1 may 2022

El último bofetón de la Rosita.

Algunas décadas después de que la doña Rosita de Lorca se quedara soltera y la doña Rosa de Cela repitiera con fruición en su café que nos había merengao, nació mi madre, que también era Rosa y además María. Fue la tercera de siete y lo sigue siendo, porque en mi familia otra cosa no, pero tendemos a la longevidad, como si vivir muchos años fuese una aspiración vital y no tanto una cuita del destino. Mi abuelo —que en paz descanse, como le gustaba decir siempre a él— y mi abuela —que con ochenta y muchos aún no sabe lo que es el descanso— tenían un horno del que, a excepción de mi tío Paquito, sólo salían niñas, así que mi madre creció en un gineceo. 

Enrique San Francisco —que en paz descanse, como diría mi abuelo— tenía un monólogo en el que hablaba de las madres y decía que son el mejor invento del mundo. Mencionaba algunos principios básicos que tenían aprendidos de serie: el no arrastrar los pies, el mantener la habitación recogida, y el taparse la boca para no coger frío. Yo diría que las grandes batallas de la mía siempre han sido la del cuarto y el que no nos ahogáramos masticando algo. Esas, y aguantarnos a mi hermano y a mí cuando llegamos a casa en estado catatónico, que alguna vez ha pasado. 

Fue un mes de julio de hace muchísimos años. Como cada verano, nos íbamos a Torrevieja y había que salir pronto para evitar la dichosa caravana. Recuerdo que salí de casa con una botella de whisky y me prometí a mí mismo retirarme en hora, sin caer en la cuenta de que tan temprano son las dos de la mañana como lo son las siete. Vuelvo pronto, dije. No me llevo coche, recalqué. Acuérdate que a las seis y media salimos para la playa, me respondieron. Sí, sí, no os preocupéis que en un rato estoy aquí, concluí ingenuamente. 

Debían ser las cuatro y media de la mañana cuando me llamó por primera vez. ¿Se puede saber dónde coño estás? Que nos tenemos que ir y todavía llegas tarde. Algo así creo recordar que oí entre la música de la discoteca y el ruido de la gente. Aquel fue el primero de los tres avisos antes del descabello. A las cinco y pico me llamó otra vez. Y a las seis y algo me volvió a vibrar el bolsillo, pero ya no tuve valor a descolgarlo porque sabía que al otro lado se escondía el basilisco y era capaz de arrancarme la oreja de forma telemática. Estoy en un lío, pensé. Y aquel pensamiento fue la primera muestra de raciocinio de la noche.

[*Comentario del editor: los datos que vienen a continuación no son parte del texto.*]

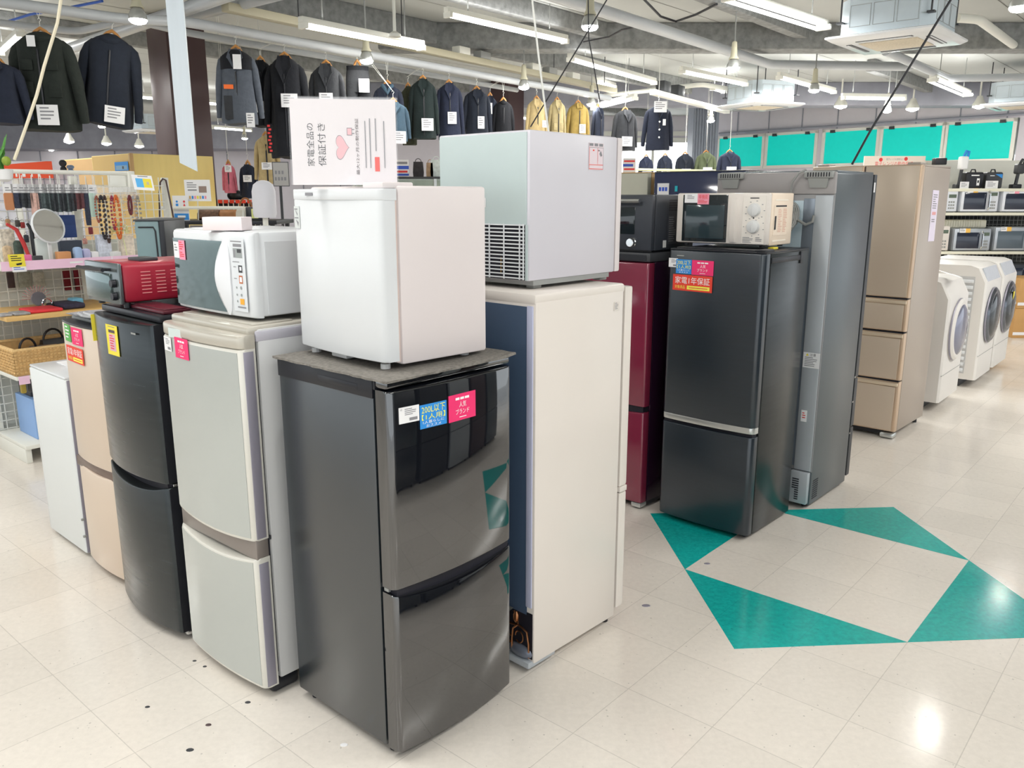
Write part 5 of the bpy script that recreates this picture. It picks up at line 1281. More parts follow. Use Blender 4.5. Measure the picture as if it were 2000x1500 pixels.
for (u, w_px, vt, m_, lab) in [(1262, 30, 308, c_blue, 'leftmost small navy jacket against the bright window'), (1299, 32, 306, c_navy, 'small navy jacket second from left against the bright window'), (1338, 38, 303, c_ink, 'darkest jacket at the right side of the bright window'), (1379, 44, 300, c_olive, 'small olive jacket in front of the grey shuttered column'), (1425, 48, 299, c_blue, 'blue jacket with two white cards before the boarded window')]:
    place('jacket', lab, u, vt, vt+62, w_px, m_, 15.0 if u < 1400 else 14.0, 0, cardpos=(.02, .40), cardsz=(.16, .11))
place('shirt', "small pink child's top on a hanger below the brown column", 446, 322, 372, 27, c_pinkc, 9.0, .1, cardpos=(.05, .02), cardsz=(.07, .07))
place('coat', "navy child's overall right of the pink top", 484, 323, 382, 36, c_navy, 9.0, 0, cardpos=(.05, .30), cardsz=(.09, .07))
place('coat', 'beige trench coat hanging left of the poster', 519, 268, 350, 48, c_beige, 8.6, .2, cardpos=(.0, .55), cardsz=(.10, .07))
# yellow rail in front of the far jackets
a, b = at_y(1240, 331, 14.6), at_y(1405, 334, 14.6)
o = MB().tube([a, b], .02, 8).build('garment_rail', mat('pale_yellow_rail', sr(222, 220, 160), .5)); tag(o, 'pale yellow rail under the small far jackets', 'rail')
for q in (a, b): o_ = MB().tube([q, (q.x, q.y, 0)], .015, 8).build('rail_post', M_metalw, o)

# ================================================================== LEFT: ACCESSORY GONDOLA
G0 = (-2.94, 4.74); gx, gy = Vector((math.cos(GRID), math.sin(GRID), 0)), Vector((-math.sin(GRID), math.cos(GRID), 0))
def gl(u, v, off=0.):      # pixel -> (x, z) on the plane a given depth into the gondola
    px, py = G0[0]+gy.x*off, G0[1]+gy.y*off; p = at_plane(u, v, px, py, GRID)
    return (p-Vector((px, py, 0))).dot(gx), p.z
def gw(x, y, z): return Vector((G0[0], G0[1], 0))+gx*x+gy*y+Vector((0, 0, z))
M_pinkshelf = mat('pale_pink_strip', sr(238, 200, 224), .5)
LG = 1.25
R = empty('gondola_shelf', 'white wire-backed gondola shelf of accessories at the left', 'shelf', (G0[0], G0[1], 0), GRID)
mb = MB()
for x in (.0, LG): mb.box((x, .02, .0), (x+.035, .55, .09), .004); 
mb.box((0, .0, .09), (LG, .5, .115), .003); mb.build('base_deck', M_metalw, R)
mb = MB()
for x in (.0, LG/2, LG):
    mb.box((x, .50, 0), (x+.04, .54, 1.72), .002)
mb.build('upright', M_metalw, R)
mb = MB()
for k in range(26): mb.box((-.002, .512, .1+k*.05), (.001, .522, .125+k*.05)); mb.box((-.002, .528, .1+k*.05), (.001, .536, .125+k*.05))
mb.build('slot', M_void, R, smooth=0)
mb = MB(); x = 0
while x < LG+.03: mb.box((x, .49, .1), (x+.005, .495, 1.72)); x += .055
z = .12
while z < 1.7: mb.box((0, .49, z), (LG, .495, z+.005)); z += .055
mb.build('wire_back', M_wire, R, smooth=0)
MB().box((0, .545, .05), (LG, .56, 1.3)).build('back_panel', mat('pale_panel', sr(214, 216, 210), .7), R, smooth=0)
MB().box((0, .0, .520), (LG, .5, .545), .003).build('shelf', M_metalw, R)
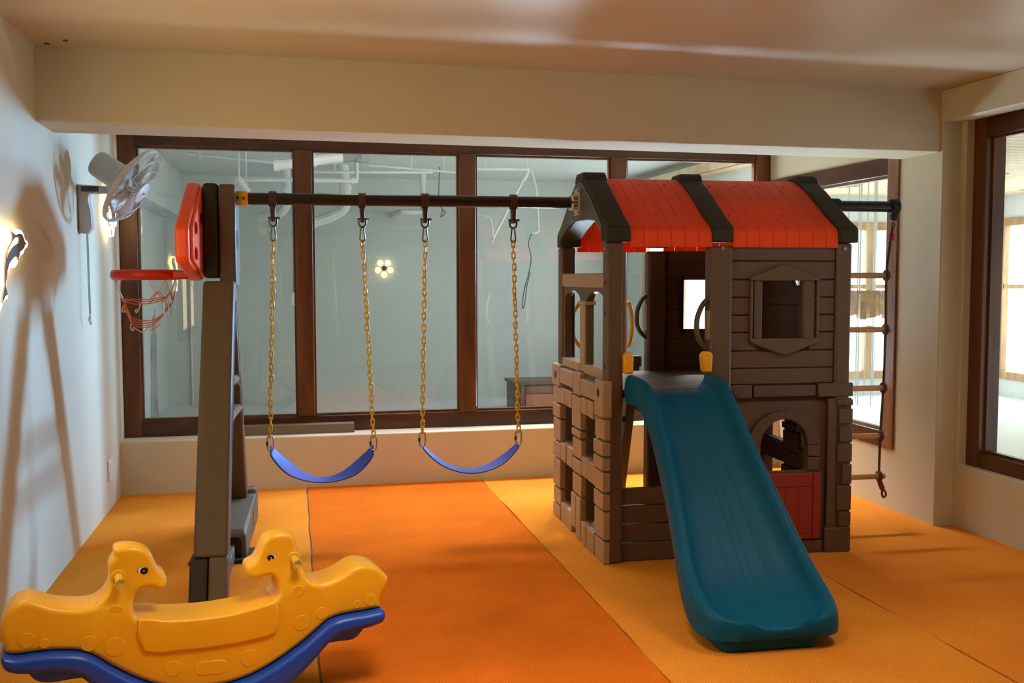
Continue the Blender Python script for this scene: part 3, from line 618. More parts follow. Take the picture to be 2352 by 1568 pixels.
for k, (a0, a1) in enumerate(((-.004, .119), (.547, .662), (1.236, 1.345))):
    poly = OUT[::-1] + mirror(OUT)[1:] + [(.975, 1.623), (.965, 1.665), (.83, 1.715), (.66, 1.757), (.40, 1.752), (.21, 1.735), (.092, 1.674), (.092, 1.623)]
    ar = B().plate(poly, [], 'x', a0, a1).done('roof_arch', 'dark_plastic', H, bevel=.010)
    cap = [(.435, 1.955), (.452, 1.995), (.475, 2.012), (.595, 2.012), (.618, 1.995), (.635, 1.955)]
    B().prism(cap, 'x', a0 - .004, a1 + .005).done('ridge_cap', 'dark_plastic', ar, bevel=.010)
    if k == 0:
        fac = [(v_ * .90 + .0535, z_ * .97 + .055) for v_, z_ in poly]
        inner = [(.07, 1.632), (.07, 1.712), (.20, 1.795), (.35, 1.888), (.48, 1.955), (.535, 1.967), (.59, 1.955), (.72, 1.888), (.87, 1.795), (1.0, 1.712), (1.0, 1.632), (.98, 1.632), (.97, 1.67), (.835, 1.72), (.665, 1.762), (.395, 1.757), (.205, 1.74), (.088, 1.678), (.088, 1.632)]
        B().plate(inner, [], 'x', -.012, .0).done('gable_face', 'olive_plastic', ar, bevel=.005)
        B().prism([(.44, 1.752), (.43, 1.80), (.47, 1.93), (.60, 1.93), (.64, 1.80), (.63, 1.752)], 'x', -.018, .0).done('bracket_boss', 'olive_plastic', ar, bevel=.006)
        bp = B().box(-.023, -.017, .475, .60, 1.785, 1.925).done('bracket_plate', 'bracket_metal', H, bevel=.004)
        for z0, z1 in ((1.812, 1.850), (1.854, 1.892)): B().prism([(.49, z0), (.585, z0), (.585, z1), (.49, z1)], 'x', -.058, -.020).done('bracket_socket', 'bracket_metal', bp, bevel=.008)
        for vv, z_ in ((.485, 1.797), (.59, 1.797), (.485, 1.913), (.59, 1.913), (.50, 1.832), (.50, 1.872)): B().tube([(-.021, vv, z_), (-.028 if z_ < 1.8 or z_ > 1.9 else -.044, vv - (0 if z_ < 1.8 or z_ > 1.9 else .013), z_)], .006, 8).done('bolt', 'dark_steel', bp)
# stub of the cross bar on the right of the house
B().tube([(1.335, .535, 1.852), (1.88, .535, 1.852)], .031, 16).done('bar_stub', 'black_paint', H)
for du in (0, -.37):
    BC = B().tube([(1.845 + du, .535, 1.852), (1.895 + du, .535, 1.852)], .044, 16).done('bar_clamp', 'dark_plastic', H, bevel=.006)
    B().prism([(1.85 + du, 1.83), (1.89 + du, 1.83), (1.885 + du, 1.77), (1.855 + du, 1.77)], 'y', .52, .55).done('clamp_lug', 'dark_plastic', BC, bevel=.005)
# yellow grips at the slide head
for u0, u1 in ((.084, .132), (.498, .545)):
    B().prism([(u0, .966), (u1, .966), (u1 + (.004 if u0 > .3 else 0), 1.055), (u1 - .006, 1.072), (u0 + .006, 1.072), (u0 - (.004 if u0 < .3 else .01), 1.055)], 'y', -.034, .02).done('grip', 'yellow_plastic', H, bevel=.010)
# ladder at the back of the house
LD = thing('ladder', 'brown ladder with yellow handles leaning on the back of the playhouse', 'ladder', (.3, 1.3, 0), 'play')
for u0 in (.10, .46):
    B().prism([(1.47, 0), (1.39, 0), (1.085, .86), (1.085, .93), (1.14, .93)], 'x', u0, u0 + .06).done('rail', 'panel_plastic', LD, bevel=.006)
    B().tube(spline([(u0 - .01 if u0 > .3 else u0 + .05, 1.10, z_) if k_ in (0, 4) else ((u0 + (.0, .028, .036, .028)[k_] - .015 if u0 > .3 else u0 + .04 - (.0, .028, .036, .028)[k_]), 1.12, z_) for k_, z_ in enumerate((1.02, 1.08, 1.16, 1.24, 1.30))], 6), .013, 8).done('handle', 'yellow_plastic', LD)
for i in range(4):
    z_ = .16 + i * .2; vv = 1.43 - z_ * .355
    B().box(.155, .47, vv - .05, vv + .03, z_ - .018, z_ + .018).done('rung', 'dark_plastic', LD, bevel=.006)
B().box(.475, .535, 1.08, 1.15, .895, .965).done('hook', 'olive_plastic', LD, bevel=.012)

# ------------------------------------------------------------------ slide
SL = thing('slide', 'blue green plastic slide leaning from the playhouse platform to the carpet', 'slide', (.33, -.6, 0), 'play')
ST = [(-.018, .958, .10, .548, .0), (-.10, .957, .105, .55, 0), (-.17, .946, .118, .55, 0), (-.24, .914, .126, .55, 0), (-.30, .866, .129, .552, 0), (-.40, .775, .126, .558, 0), (-.50, .682, .12, .565, 0), (-.60, .592, .111, .576, 0), (-.70, .502, .10, .588, 0),
      (-.80, .413, .084, .598, 0), (-.90, .328, .067, .607, 0), (-.98, .268, .056, .612, .1), (-1.06, .222, .05, .615, .35), (-1.13, .19, .052, .613, .7), (-1.19, .163, .062, .606, 1), (-1.235, .142, .085, .588, 1), (-1.262, .125, .13, .55, 1), (-1.272, .112, .19, .49, 1)]
rows = []
for k, (v_, zr, ul, ur, fl) in enumerate(ST):
    dip = .085 if k < 12 else max(.02, .085 - .011 * (k - 11))
    if k < 3: dip = .078
    zf = max(zr - dip, .075)
    skirt = (zr - .125) * (1 - fl) + .052 * fl
    if k < 2: skirt = zr - .14
    w_ = ur - ul; c = (ul + ur) / 2
    half = [(-.5 * w_ - .012, skirt), (-.5 * w_ - .012, zr - .05), (-.5 * w_ - .006, zr - .015), (-.5 * w_ + .006, zr), (-.5 * w_ + .026, zr + .002), (-.5 * w_ + .040, zr - .012), (-.5 * w_ + .052, zf + .032), (-.5 * w_ + .075, zf + .008), (-.5 * w_ + .11, zf), (-.17 * w_, zf + .001), (-.155 * w_, zf + .0032), (-.14 * w_, zf + .001), (-.05 * w_, zf - .001), (-.035 * w_, zf + .0022), (-.02 * w_, zf - .001)]
    row = [(c + a, v_, b_) for a, b_ in half] + [(c - a, v_, b_) for a, b_ in reversed(half)]
    rows.append(row)
mid = [(x, y - .002, min(z, .082)) for x, y, z in rows[-1]]
last = [(x, y + .006, min(z, .052)) for x, y, z in rows[-1]]
rows += [mid, last]
B().grid(rows).done('chute', 'slide_plastic', SL, smooth=60, sub=2, solid=.004)
B().box(.14, .50, -.24, -.004, .785, .835).done('head_flange', 'dark_plastic', SL, bevel=.008)
B().prism([(.115, -1.215), (.14, -1.245), (.49, -1.245), (.525, -1.215), (.54, -.95), (.10, -.95)], 'z', .0, .066).done('foot', 'slide_plastic', SL, bevel=.012)

# ------------------------------------------------------------------ swing frame with basketball board
SF = thing('swing_set', 'brown A frame swing stand with black cross bar and orange basketball board', 'swing set', (-1.89, .53, 0), 'play')
def sb_(n, m, poly, u0, u1, bevel=.01, parent=None): return B().prism(poly, 'x', u0, u1).done(n, m, parent or SF, bevel=bevel, seg=3)
FL_ = sb_('leg', 'brown_plastic', [(-.255, .205), (.318, 1.43), (.44, 1.43), (-.135, .205)], -1.965, -1.815, .014)
sb_('leg_foot', 'brown_plastic', [(-.352, 0), (-.255, .207), (-.135, .207), (-.225, 0)], -1.897, -1.815, .010, FL_)
sb_('leg_shoe', 'dark_plastic', [(-.36, 0), (-.262, .202), (-.145, .202), (-.235, 0)], -1.978, -1.902, .010, FL_)
sb_('leg_groove', 'dark_plastic', [(.02, .62), (.35, 1.33), (.372, 1.33), (.04, .62)], -1.816, -1.8135, 0, FL_)
RL = sb_('leg', 'brown_plastic', [(1.30, .1), (.742, 1.43), (.62, 1.43), (1.18, .1)], -1.965, -1.842, .014)
sb_('leg_groove', 'dark_plastic', [(1.0, .62), (.71, 1.33), (.69, 1.33), (.975, .62)], -1.843, -1.8405, 0, RL)
HD = sb_('head', 'brown_plastic', [(.43, 1.40), (.425, 1.88), (.44, 1.918), (.63, 1.918), (.645, 1.88), (.64, 1.40)], -1.897, -1.813, .016)
for vv, z0, z1, rr in ((.50, 1.60, 1.72, .035),):
    B().tube([(-1.816, vv, 1.64), (-1.8115, vv, 1.64)], .05, 18).xf(Matrix.Identity(4)).done('side_recess', 'dark_plastic', HD)
sb_('board_back', 'dark_plastic', [(.43, 1.445), (.43, 1.88), (.445, 1.922), (.625, 1.922), (.64, 1.88), (.64, 1.445)], -1.972, -1.901, .016)
OCT = [(.05, 1.535), (.05, 1.675), (.075, 1.70), (.46, 1.91), (.50, 1.925), (.57, 1.925), (.61, 1.91), (.995, 1.70), (1.02, 1.675), (1.02, 1.535), (.995, 1.515), (.61, 1.442), (.57, 1.432), (.50, 1.432), (.46, 1.442), (.075, 1.515)]
BD = sb_('backboard', 'board_plastic', OCT, -2.056, -1.992, .016)
hl = [[(v_ + .075 * math.cos(2 * math.pi * i / 14), z_ + .031 * math.sin(2 * math.pi * i / 14)) for i in range(14)] for v_, z_ in ((.20, 1.685), (.19, 1.562), (.43, 1.742), (.87, 1.685), (.88, 1.562))]
B().plate([(v_ * .93 + .0375, z_ * .93 + .1176) for v_, z_ in OCT], hl, 'x', -1.993, -1.976).done('back_skin', 'board_plastic', BD, bevel=.004)
B().plate([(v_ * .88 + .064, z_ * .88 + .2) for v_, z_ in OCT], [], 'x', -1.9935, -1.9915).done('hole_back', 'board_recess', BD)
HP = B().ring((-2.268, .53, 1.462), .152, .026, 'z', 40, 12, ry=.017).done('hoop', 'hoop_plastic', SF, smooth=60)
B().box(-2.13, -2.05, .44, .62, 1.44, 1.485).done('hoop_bracket', 'hoop_plastic', HP, bevel=.01)
# torn net: hanging loops of cord
def hp(a, r_, z_): return (-2.268 + r_ * math.cos(R(a)), .53 + r_ * math.sin(R(a)), z_)
def cord(pts, r_, m): return B().tube(spline(pts, 6), r_, 5).done('net_cord', m, HP)
zr = 1.44
for k, a in enumerate(range(-75, 90, 33)):
    cord([hp(a, .148, zr), hp(a + 8, .142, zr - .045), hp(a + 16, .138, zr - .065), hp(a + 24, .142, zr - .04), hp(a + 33, .148, zr)], .0028, 'net_white')
    cord([hp(a + 16, .138, zr - .062), hp(a + 4, .134, zr - .095), hp(a, .130, zr - .122)], .0025, 'net_orange')
    cord([hp(a + 16, .138, zr - .062), hp(a + 26, .134, zr - .095), hp(a + 33, .130, zr - .122)], .0025, 'net_orange')
for a in (150, 168, 190, 205): cord([hp(a, .150, zr), hp(175, .13, zr - .06), hp(180, .105, zr - .115)], .003, 'net_white')
for k in range(4):
    cord([hp(180, .105, zr - .112), hp(205 + 10 * k, .11, zr - .145 - .012 * k), hp(240, .10, zr - .195 - .011 * k), hp(290, .10 + .006 * k, zr - .205 - .010 * k), hp(330, .11, zr - .17), hp(352 - 9 * k, .128, zr - .12)], .0024, 'net_orange')
for k in range(3):
    cord([hp(182, .105, zr - .115), hp(200, .12, zr - .10), hp(250 + 12 * k, .12, zr - .122 + .011 * k), hp(300, .128, zr - .115 + .010 * k), hp(330, .135, zr - .085)], .0023, 'net_orange')
cord([hp(185, .105, zr - .12), hp(195, .115, zr - .155), hp(200, .108, zr - .165), hp(188, .10, zr - .15), hp(205, .09, zr - .17), hp(225, .09, zr - .215)], .0034, 'net_white')
cord([hp(225, .09, zr - .215), hp(230, .10, zr - .245), hp(240, .10, zr - .255), hp(235, .09, zr - .24), hp(262, .07, zr - .265), hp(285, .08, zr - .235)], .0032, 'net_white')
cord([hp(285, .09, zr - .215), hp(290, .085, zr - .25), hp(288, .08, zr - .285)], .0028, 'net_white')
cord([hp(288, .08, zr - .258), hp(300, .10, zr - .245), hp(315, .11, zr - .225)], .0028, 'net_orange')
cord([hp(268, .12, zr - .115), hp(262, .115, zr - .145), hp(255, .11, zr - .165), hp(250, .105, zr - .155), hp(256, .108, zr - .15)], .003, 'net_white')
for a in (318, 332, 346): cord([hp(a, .135, zr - .1), hp(a, .13, zr - .14), hp(a + 4, .125, zr - .18)], .0024, 'net_white')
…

Supe que la cosa no iba a acabar bien cuando, al subir el último escalón que separaba el interior de aquel antro de la calle, vi que era de día. No un día pálido ni timorato, no. De día, día. Con su sol en lo alto y su alegría veraniega. Con gente ya por la calle acercándose a las tahonas. Me subí en el coche de Pedro, que había aparecido por allí en algún momento de la noche, y doña Rosa la casada —con mi padre, concretamente— me llamó de nuevo para darme cuatro gritos y transferirme algún mensaje que no alcanzo a recordar de forma exacta, pero cuyo contenido venía a implicar que era un borracho y un descerebrado. Debían ser las siete de la mañana, o sea, una media hora más tarde de la hora inicial de salida.

Al llegar a mi casa entré por el garaje, y fue allí, en el tramo de escaleras, que me crucé con mi padre, quien con un gesto de asombro me miró y me dijo: “Ya te vale”. Avancé sigiloso hasta la cocina, donde me esperaba mi madre un poquito contrariada. Buenos días, le dije con una sonrisa, a lo que me respondió, sin mediar palabra alguna, con un bofetón que me puso a bailar. Tras ello, y en un ataque de dignidad, me subí a mi cuarto y me tumbé en la cama a dormir hasta que Pablo, que entonces no entendía nada, vino a despertarme para meterme en el coche. Pero eso es otra historia que contaré otro día.

Ella, que tiene mala memoria cuando quiere, se suele hacer la loca cuando hablamos de aquella mañana y omite interesadamente aquel bofetón, que por cierto fue el último. Y no porque no le haya dado motivos desde entonces.